Federal Reserve Meeting and Job Report Add Uncertainty to the Week’s Economic Outlook

Amidst the Federal Reserve’s 18-month effort to raise interest rates to their highest point in this century, Chairman Jerome Powell has emphasized the importance of being “data-dependent.” However, the coming week presents a dilemma for the Fed. Should policymakers consider the previous week’s report, which indicated that the nation’s economy exceeded expectations by growing at a 4.9% rate in September, or should they focus on the upcoming job growth report for October, scheduled for release after the Fed meeting on Tuesday and Wednesday?

This week, there is a wealth of data that could reveal whether the economy’s recent robust performance has continued into the fourth quarter or if it is starting to feel the strain of rising interest rates. On Tuesday, two reports on home prices for August are expected to show stability, despite the pressure from high mortgage rates. Existing home inventory shortages have maintained elevated prices, while new homes have seen a decline in pricing.

Furthermore, the Conference Board’s consumer confidence report for October is expected to reflect continued consumer concerns about the economic outlook and inflation.

Wednesday marks the beginning of the job data onslaught, with private payroll firm ADP releasing its monthly employment survey for October. Analysts predict a rebound in job creation to 150,000 after September’s disappointing 89,000. Following this, the government will release a report on job openings, with economists anticipating a drop to around 9.3 million from the prior period’s 9.6 million.

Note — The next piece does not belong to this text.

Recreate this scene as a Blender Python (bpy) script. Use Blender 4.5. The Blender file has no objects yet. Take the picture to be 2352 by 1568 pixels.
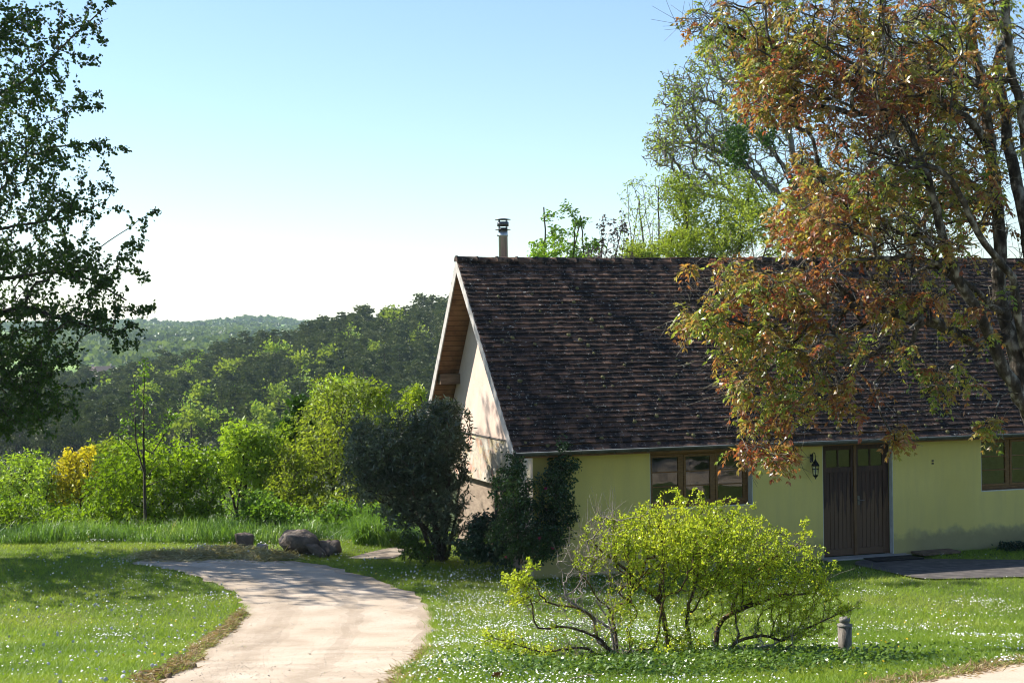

In addition to the Fed’s decision on interest rates, Wednesday will also bring the Treasury Department’s announcement of how much it intends to borrow in the quarter to fund government spending. The bond market is on edge due to record debt issuance, which is raising concerns about the government’s borrowing costs as bond yields have surged.

“We expect the Federal Reserve’s Open Market Committee to keep the target rate range for the federal funds rate unchanged at 5.25%-5.50%,” said Sam Bullard, managing director and chief economist for Wells Fargo’s corporate and investment banking group, noting recent improvements in inflation. However, Bullard adds that despite these positive developments, there is uncertainty, and the FOMC may keep its options open for further tightening.

Chris Diaz, co-head of the global fixed income group at Brown Advisory, notes that the bond market is facing multiple challenges, including adjustments to the Fed’s new policy of higher interest rates and the government’s growing fiscal situation, which necessitates increased debt issuance.

Thursday will see limited economic activity, with only weekly unemployment claims to monitor. The week will culminate with the Labor Department’s monthly jobs report on Friday, expected to show the creation of 190,000 jobs. However, last month’s figure significantly exceeded expectations at 336,000, prompting analysts to watch for signs of a more robust hiring trend.

Throughout the week, earnings reports from key companies like McDonald’s and Apple will be closely watched, along with developments in the bond market. Additionally, the new House speaker, Louisiana Republican Mike Johnson, may impact the looming budget deadline of November 17, as government operations rely on a stop-gap funding measure, and Johnson’s actions may have significant consequences.